Comment by tapirl
3 months ago
> Go stands by its compatibility promise—the old way will continue to work in perpetuity ...
It is so weird that they still claim this after they have made the the semantic change for 3-clause for-loop in Go 1.22.
When a Go module is upgraded from 1.21- to 1.22+, there are some potential breaking cases which are hard to detect in time. https://go101.org/blog/2024-03-01-for-loop-semantic-changes-...
Go toolchain 1.22 broke compatibility for sure. Even the core team admit it. https://go101.org/bugs/go-build-directive-not-work.html
The new toolchain continues to compile old code using the old semantics. Only modules which specify Go 1.22 in go.mod have the new bahivour.
The problem is, when you modified the go version in go.mod, the behaviors of some code change, but the change is not easy to detect in time. Go team never plan to develop a tool to identify/detect code affected by such breaking changes, leaving developers without guarantees for safe migration.

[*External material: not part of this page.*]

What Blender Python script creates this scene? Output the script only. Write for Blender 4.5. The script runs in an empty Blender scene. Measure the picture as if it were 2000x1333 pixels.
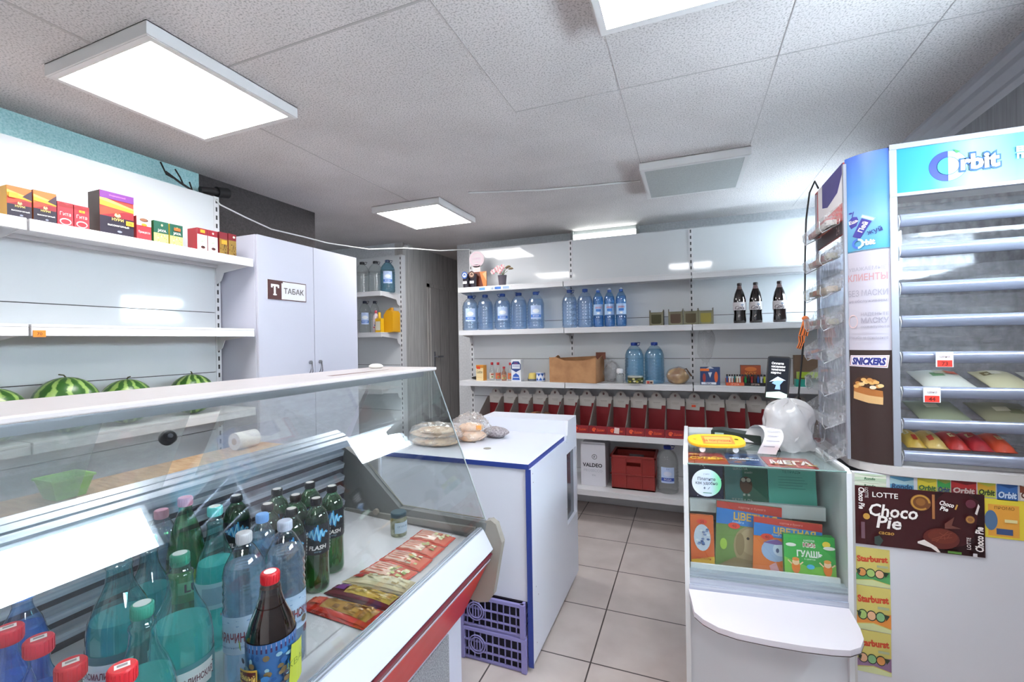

And when running go scripts without go.mod files, the v1.22 toolchain doesn't respect the "//go:build go1.xx" directives: https://go101.org/bugs/go-build-directive-not-work.html
And consider that some people run go scripts even without the "//go:build go1.xx" directives ... (Please don't refute me. The Go toolchain allows this and never warns on this.)
It's especially funny considering that this issue has been known from lisps for 50+ years..
They can fix the issue by just changing the semantics of "for-range" loops, almost no negative effects. But they also applied the change to 3-clause-for loops, which causes many problems, some of which have been pointed out before the change was made. So the rookie mistake is totally caused by arrogance.